» **Exercise goal**:
From the very first line of the data to the line containing "S.camera = cam", retype everything exactly, leaving the pictures behind.

Records excerpted from a collection

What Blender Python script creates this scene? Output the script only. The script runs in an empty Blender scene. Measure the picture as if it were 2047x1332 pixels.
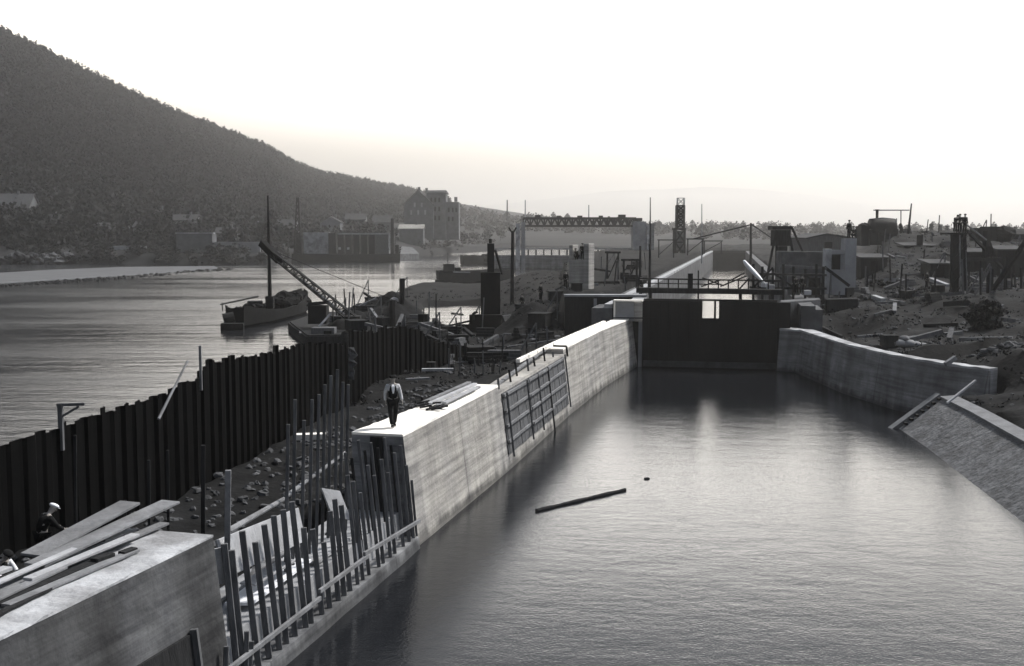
import bpy, math, random
import numpy as np
from mathutils import Vector, Matrix

random.seed(7)
RNG = np.random.default_rng(11)
S = bpy.context.scene
C = S.collection

# ------------------------------------------------------------------ camera
CAM_H = 11.5
FPX = 2195.0                      # focal length in pixels of the 2047 px wide photograph
PITCH = math.atan(201 / FPX)
cam_d = bpy.data.cameras.new('camera')
cam = bpy.data.objects.new('camera', cam_d)
C.objects.link(cam)
cam.location = (0, 0, CAM_H)
cam.rotation_euler = (math.pi / 2 - PITCH, 0, 0)
cam_d.sensor_width = 36
cam_d.lens = 36 * FPX / 2047
cam_d.clip_start = 0.1
cam_d.clip_end = 30000
S.camera = cam

# ------------------------------------------------------------------ world, sun, exposure
SUN_EL, SUN_AZ = 51.0, 57.0       # azimuth clockwise from the viewing direction (+Y)
w = bpy.data.worlds.new('World')
S.world = w
w.use_nodes = True
nt = w.node_tree
bg = nt.nodes['Background']
sky = nt.nodes.new('ShaderNodeTexSky')
sky.sky_type = 'NISHITA'
sky.sun_disc = False
sky.sun_elevation = math.radians(SUN_EL)
sky.sun_rotation = math.radians(SUN_AZ)
sky.air_density = 1.0
sky.dust_density = 6.0
sky.ozone_density = 1.0
hs = nt.nodes.new('ShaderNodeHueSaturation')
hs.inputs['Saturation'].default_value = 0.06
nt.links.new(sky.outputs[0], hs.inputs['Color'])
# bright hazy aureole of the veiled sun low over the lock, cooler and darker overhead and behind
GLOW_AZ = 0.0
tc = nt.nodes.new('ShaderNodeTexCoord')
sep_g = nt.nodes.new('ShaderNodeSeparateXYZ')
nt.links.new(tc.outputs['Generated'], sep_g.inputs[0])
def sky_ramp(src, stops):
    r_ = nt.nodes.new('ShaderNodeValToRGB')
    r_.color_ramp.interpolation = 'EASE'
    e_ = r_.color_ramp.elements
    e_[0].position, e_[0].color = stops[0][0], stops[0][1] + (1,)
    e_[1].position, e_[1].color = stops[-1][0], stops[-1][1] + (1,)
    for p_, c_ in stops[1:-1]:
        q_ = e_.new(p_)
        q_.color = c_ + (1,)
    nt.links.new(src, r_.inputs[0])
    return r_.outputs[0]
by_el = sky_ramp(sep_g.outputs['Z'], ((0.0, (0.55, 0.492, 0.415)), (0.055, (0.56, 0.505, 0.43)), (0.12, (0.84, 0.78, 0.70)), (0.17, (1.2, 1.13, 1.04)), (0.215, (1.15, 1.10, 1.04)), (0.265, (0.58, 0.57, 0.555)), (0.31, (0.25, 0.255, 0.26)), (0.37, (0.15, 0.158, 0.172)), (0.55, (0.13, 0.142, 0.163)), (1.0, (0.125, 0.14, 0.165))))
hz_ = nt.nodes.new('ShaderNodeVectorMath')
hz_.operation = 'DOT_PRODUCT'
hz_.inputs[1].default_value = (math.sin(math.radians(GLOW_AZ)), math.cos(math.radians(GLOW_AZ)), 0)
nt.links.new(tc.outputs['Generated'], hz_.inputs[0])
by_az = sky_ramp(hz_.outputs['Value'], ((0.0, (0.30, 0.33, 0.38)), (0.5, (0.34, 0.36, 0.39)), (0.82, (0.42, 0.43, 0.44)), (0.90, (0.62, 0.62, 0.615)), (0.985, (1.0, 1.0, 1.0))))
rp_g = nt.nodes.new('ShaderNodeVectorMath')
rp_g.operation = 'MULTIPLY'
nt.links.new(by_el, rp_g.inputs[0])
nt.links.new(by_az, rp_g.inputs[1])
tint = nt.nodes.new('ShaderNodeVectorMath')
tint.operation = 'MULTIPLY'
sc_g = nt.nodes.new('ShaderNodeVectorMath')
sc_g.operation = 'SCALE'
sc_g.inputs['Scale'].default_value = 6.6
nt.links.new(rp_g.outputs[0], sc_g.inputs[0])
nt.links.new(hs.outputs[0], tint.inputs[0])
nt.links.new(sc_g.outputs[0], tint.inputs[1])
nt.links.new(tint.outputs[0], bg.inputs[0])
bg.inputs[1].default_value = 0.11

sl = bpy.data.lights.new('sun', 'SUN')
sl.energy = 4.3
sl.angle = math.radians(6)
sl.color = (1.0, 0.955, 0.89)
so = bpy.data.objects.new('sun', sl)
C.objects.link(so)
_sd = Vector((math.sin(math.radians(SUN_AZ)) * math.cos(math.radians(SUN_EL)),
              math.cos(math.radians(SUN_AZ)) * math.cos(math.radians(SUN_EL)),
              math.sin(math.radians(SUN_EL))))
so.rotation_euler = (-_sd).to_track_quat('-Z', 'Y').to_euler()
so.location = (60, 60, 80)

S.view_settings.view_transform = 'Standard'
S.view_settings.look = 'None'
S.view_settings.exposure = 0.42
S.view_settings.gamma = 1.0
S.cycles.use_denoising = True
S.cycles.max_bounces = 6
S.cycles.volume_bounces = 1
S.cycles.caustics_reflective = False
S.cycles.caustics_refractive = False

# ------------------------------------------------------------------ pixel -> world helpers
ct, st = math.cos(PITCH), math.sin(PITCH)

def ray(px, py):
    u = (px - 1023.5) / FPX
    v = -(py - 666.0) / FPX
    return Vector((u, ct + v * st, -st + v * ct))

def G(px, py, z=0.0):
    r = ray(px, py)
    t = (z - CAM_H) / r.z
    return Vector((r.x * t, r.y * t, z))

def D(px, py, d):
    r = ray(px, py)
    t = d / r.y
    return Vector((r.x * t, d, CAM_H + r.z * t))

def ZP(py, d):
    return D(1023.5, py, d).z

def XP(px, py, d):
    return D(px, py, d).x

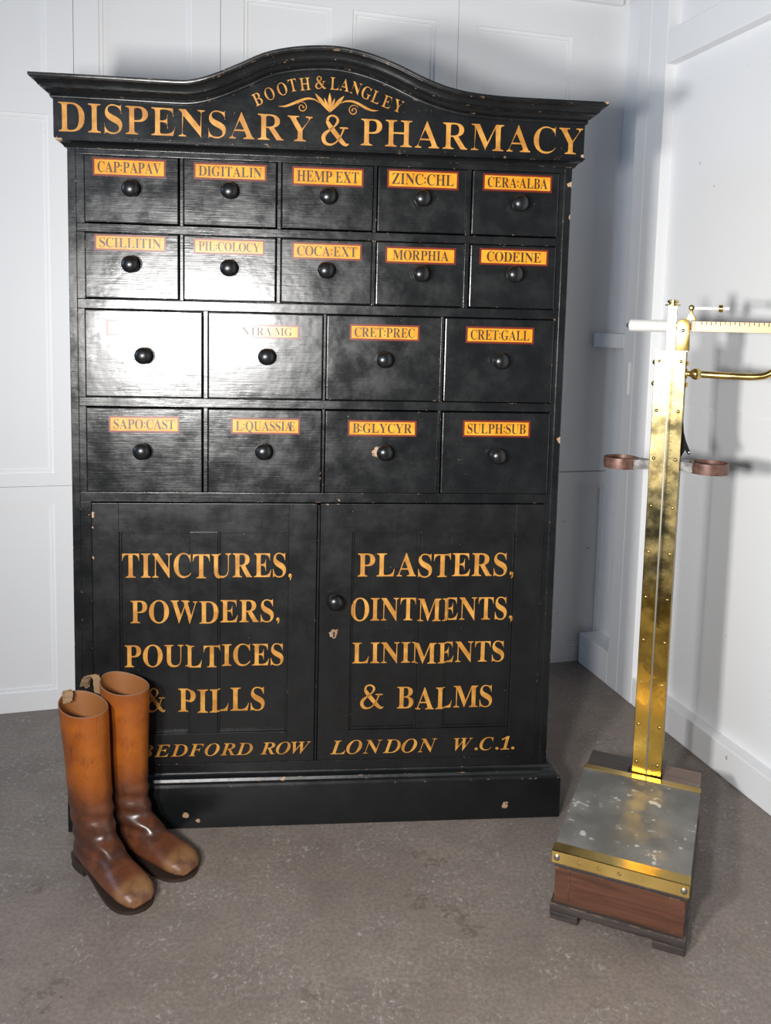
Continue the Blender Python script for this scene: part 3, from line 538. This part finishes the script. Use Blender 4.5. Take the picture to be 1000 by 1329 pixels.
# doors
def door(u0, u1, p0, p1, m0, m1, lines, hinge):
    z0, z1, pz0, pz1 = .155, .7925, .2295, .7240; y = -.0045
    b = BM()
    for q in ((u0, p0, z0, z1), (p1, u1, z0, z1), (p0, p1, z0, pz0), (p0, p1, pz1, z1)): b.box(X(q[0]), X(q[1]), y, .018, q[2], q[3], .0008)
    b.box(X(m0), X(m1), y + .0025, .017, pz0, pz1, .0008)
    d = b.done('door', M_door, CAB)
    for a, c in ((p0, m0), (m1, p1)):
        b = BM(); b.box(X(a) - .003, X(c) + .003, .0055, .013, pz0 - .003, pz1 + .003); b.done('panel', M_door, d)
        b = BM(); k = .005
        for q in ((a, a + k, pz0, pz1), (c - k, c, pz0, pz1), (a + k, c - k, pz0, pz0 + k), (a + k, c - k, pz1 - k, pz1)): b.box(X(q[0]), X(q[1]), .001, .0055, q[2], q[3], .0012)
        b.done('panel_moulding', M_door, d)
    def dep(x, z):
        u = x + .575
        if u < p0 or u > p1 or z < pz0 or z > pz1: return y - .0006
        if m0 <= u <= m1: return y + .0025 - .0006
        for a, c in ((p0, m0), (m1, p1)):
            if u < a + .005 and u >= a or u > c - .005 and u <= c: return .001 - .0006
        return .0055 - .0006
    T = []
    for l in lines: T += text(l[0], X(l[1]), X(l[2]), l[3], l[4], style=(l[5] if len(l) > 5 else 'R'), track=(62 if len(l) <= 5 else 100), thin=(8 if len(l) <= 5 else 12))
    cuts = [((X(v), 0, 0), (1, 0, 0)) for v in (p0, p0 + .005, m0 - .005, m0, m1, m1 + .005, p1 - .005, p1)]
    flat_obj(T, dep, 'lettering', M_gold, d, cuts); return d
ld = door(.0445, .5640, .1050, .4985, .2675, .3322, [('TINCTURES,', .1102, .4919, .6125, .6705), ('POWDERS,', .1286, .4639, .5020, .5565), ('POULTICES', .1144, .4884, .3940, .4475), ('&', .1640, .2085, .2815, .3400),
     ('PILLS', .2391, .4443, .2810, .3388), ('BEDFORD ROW', .1480, .5550, .1735, .2040, 'I')], 'left')
ld['label'] = 'black door lettered tinctures, powders, poultices and pills'
rd = door(.5730, 1.1130, .6485, 1.0454, .8138, .8790, [('PLASTERS,', .6637, 1.0293, .6128, .6695), ('OINTMENTS,', .6491, 1.0327, .5028, .5590), ('LINIMENTS', .6549, 1.0303, .3956, .4475), ('&', .6770, .7335, .2795, .3400), ('BALMS', .7670, 1.0044, .2788, .3340),
     ('LONDON', .6072, .8660, .1697, .2045, 'I'), ('W.C.1.', .9122, 1.0640, .1712, .2040, 'I')], 'right')
rd['label'] = 'black door lettered plasters, ointments, liniments and balms'
b = BM(); b.tube([(X(.5685), -.004, z) for z in (.157, .5, .790)], .0032, 8); b.done('astragal_bead', M_door, ld, 60)
knob(rd, .6095, .5590, -.0045)
b = BM()
pts = [(X(.6088) + .0075 * cos(a) * (1 + .2 * sin(3 * a)), .4740 + .0115 * sin(a)) for a in [2 * pi * k / 18 for k in range(18)]]
b.poly_prism(pts, -.0052, -.004); pts = [(X(.6088) + .0022 * cos(a), .4765 + .0026 * sin(a)) for a in [2 * pi * k / 12 for k in range(12)]]
M_key = plain('worn_keyhole_wood', (0.22, 0.13, 0.08), .7)
kh = b.done('keyhole_plate', M_key, rd)
b = BM(); b.poly_prism(pts, -.0058, -.005); b.poly_prism([(X(.6088) - .0014, .4770), (X(.6088) + .0014, .4770), (X(.6088) + .0018, .4665), (X(.6088) - .0018, .4665)], -.0058, -.005); b.done('keyhole', M_dark, kh)

# ------------------------------------------------------------------ riding boots
RINGS = [((.064, .372), (-.060, .386), .0490), ((.063, .345), (-.058, .352), .0485), ((.060, .30), (-.056, .30), .0470), ((.056, .25), (-.054, .25), .0455), ((.054, .205), (-.057, .20), .0445), ((.053, .170), (-.056, .16), .0440), ((.052, .140), (-.053, .122), .0425),
         ((.056, .117), (-.051, .085), .0405), ((.068, .096), (-.054, .050), .0390), ((.086, .082), (-.057, .024), .0385), ((.104, .071), (-.022, .018), .0385), ((.124, .062), (.030, .014), .0395), ((.145, .055), (.080, .012), .0420), ((.166, .049), (.124, .011), .0425),
         ((.184, .043), (.156, .009), .0400), ((.197, .031), (.180, .008), .0320), ((.2035, .018), (.196, .009), .0190)]
def make_boot(label, loc, yaw, lean, dip, bulge, tall=1.0):
    t = thing('riding_boot', label, 'boot', loc, yaw, 'pair of tall leather riding boots')
    n = 36; b = BM(); rows = []; ca, sa = cos(yaw), sin(yaw)
    lx = lean[0] * ca + lean[1] * sa; ly = -lean[0] * sa + lean[1] * ca
    def ringpts(F, B, w, ins=0.0, top=0.0):
        out = []
        for k in range(n):
            a = 2 * pi * k / n; ax = cos(a); sy = sin(a)
            hx = (F[0] - B[0]) / 2 - ins; hz = (F[1] - B[1]) / 2; cx = (F[0] + B[0]) / 2; cz = (F[1] + B[1]) / 2
            flat = 1.0 if B[1] > .05 else .72
            x = cx + hx * ax; z = cz + hz * ax; y = (w - ins) * (abs(sy) ** flat) * (1 if sy >= 0 else -1)
            if top: z += top * dip * cos(2 * a) * .5
            z += max(0, z - .13) * (tall - 1)
            k2 = max(0, z - .10); y += ly * k2; x += lx * k2
            if .06 < z < .18:                                             # the leather sags in folds round the ankle
                x += .0028 * sin(z * 175 + 2.2 * sin(a)) * bulge * ax; y += .0028 * sin(z * 175 + 2.2 * sin(a)) * bulge * sy
            if z < .0: z = .0
            out.append((x, y, z))
        return out
    full = []
    for (F0, B0, w0), (F1, B1, w1) in zip(RINGS, RINGS[1:]):
        for q in range(3):
            f = q / 3; L = lambda a, c: (a[0] + (c[0] - a[0]) * f, a[1] + (c[1] - a[1]) * f); full.append((L(F0, F1), L(B0, B1), w0 + (w1 - w0) * f))
    full.append(RINGS[-1])
    for i, (F, B, w) in enumerate(full): rows.append([b.bm.verts.new(p) for p in ringpts(F, B, w, 0, max(0, 1 - i / 8))])
    for r, q in zip(rows, rows[1:]):
        for k in range(n): b.bm.faces.new((r[k], r[(k + 1) % n], q[(k + 1) % n], q[k]))
    b.bm.faces.new(rows[-1])
    inner = [[b.bm.verts.new(p) for p in ringpts(F, B, w, .0028, max(0, 1 - i / 8))] for i, (F, B, w) in enumerate(full[:16])]
    for k in range(n): b.bm.faces.new((rows[0][k], rows[0][(k + 1) % n], inner[0][(k + 1) % n], inner[0][k])).material_index = 2
    for r, q in zip(inner, inner[1:]):
        for k in range(n): b.bm.faces.new((r[k], r[(k + 1) % n], q[(k + 1) % n], q[k])).material_index = 1
    b.bm.faces.new(inner[-1]).material_index = 1
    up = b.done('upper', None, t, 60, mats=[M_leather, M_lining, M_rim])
    ms = up.modifiers.new('smooth', 'SUBSURF'); ms.levels = 1; ms.render_levels = 1
    half = [(-.062, 0), (-.058, .020), (-.045, .030), (-.02, .0335), (.02, .0315), (.06, .0335), (.095, .0395), (.122, .0440), (.146, .0455), (.168, .0420), (.187, .0325), (.199, .0190), (.2045, 0)]
    out = [(p.x, p.y) for p in crom([(x, y, 0) for x, y in half], 3)]; outline = out + [(x, -y) for x, y in out[-2:0:-1]]
    lift = lambda x: .017 * min(1, max(0, (.075 - x) / .06)) ** 1.2 + .10 * max(0, x - .17) ** 1.2
    b = BM(); b.plan_prism(outline, lift, lambda x: lift(x) + .0075); b.done('sole', M_sole, t, 40)
    b = BM(); hp = [p for p in outline if p[0] < .012]; hp = [p for p in hp if p[1] >= 0] + [(.012, .033), (.012, -.033)] + [p for p in hp if p[1] < 0]
    b.plan_prism([(x * .97, y * .97) for x, y in hp], 0, .0165); b.done('heel', M_sole, t, 40)
    return t, lx, ly
def ribbon(parent, pts, w, name='pull_strap'):
    b = BM(); P = crom(pts, 6); th = .0012; side = Vector(w)
    for a, c in ((-1, 1),):
        rows = []
        for i, p in enumerate(P):
            d = (P[min(i + 1, len(P) - 1)] - P[max(i - 1, 0)]).normalized(); n = d.cross(side).normalized(); j = Vector((random.uniform(-1, 1), random.uniform(-1, 1), random.uniform(-1, 1))) * .0012
            rows.append([b.bm.verts.new(p + side * s * .5 + n * th * q + j) for s, q in ((-1, -1), (1, -1), (1, 1), (-1, 1))])
        for r, q in zip(rows, rows[1:]):
            for k in range(4): b.bm.faces.new((r[k], r[(k + 1) % 4], q[(k + 1) % 4], q[k]))
        b.bm.faces.new(rows[0]); b.bm.faces.new(rows[-1])
    b.done(name, M_strap, parent, 60)
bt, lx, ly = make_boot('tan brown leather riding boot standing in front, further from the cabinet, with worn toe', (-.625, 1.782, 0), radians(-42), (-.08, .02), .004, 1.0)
ribbon(bt, [(-.047 + lx * .27, ly * .27 - .012, .368), (-.050 + lx * .27, ly * .27 - .012, .380), (-.052 + lx * .27, ly * .27 - .011, .392), (-.046 + lx * .27, ly * .27 - .010, .396), (-.041 + lx * .27, ly * .27 - .011, .385), (-.041 + lx * .27, ly * .27 - .012, .374)], (.005, .016, 0))
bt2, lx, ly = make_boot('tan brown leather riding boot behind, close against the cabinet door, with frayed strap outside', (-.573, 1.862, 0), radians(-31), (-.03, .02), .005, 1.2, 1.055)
ribbon(bt2, [(-.050 + lx * .27, -.030 + ly * .27, .362), (-.052 + lx * .27, -.034 + ly * .27, .402), (-.060 + lx * .27, -.040 + ly * .27, .411), (-.076 + lx * .27, -.044 + ly * .27, .398), (-.088 + lx * .27, -.040 + ly * .27, .378)], (.008, .014, 0))
ribbon(bt2, [(-.058 + lx * .27, -.026 + ly * .27, .405), (-.072 + lx * .27, -.036 + ly * .27, .402), (-.083 + lx * .27, -.034 + ly * .27, .384), (-.090 + lx * .27, -.028 + ly * .27, .371)], (.005, .008, .004), 'frayed_thread')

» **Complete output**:
What Blender Python script creates this scene? Output the script only. The script runs in an empty Blender scene. Measure the picture as if it were 2047x1332 pixels.
import bpy, math, random
import numpy as np
from mathutils import Vector, Matrix

random.seed(7)
RNG = np.random.default_rng(11)
S = bpy.context.scene
C = S.collection

# ------------------------------------------------------------------ camera
CAM_H = 11.5
FPX = 2195.0                      # focal length in pixels of the 2047 px wide photograph
PITCH = math.atan(201 / FPX)
cam_d = bpy.data.cameras.new('camera')
cam = bpy.data.objects.new('camera', cam_d)
C.objects.link(cam)
cam.location = (0, 0, CAM_H)
cam.rotation_euler = (math.pi / 2 - PITCH, 0, 0)
cam_d.sensor_width = 36
cam_d.lens = 36 * FPX / 2047
cam_d.clip_start = 0.1
cam_d.clip_end = 30000
S.camera = cam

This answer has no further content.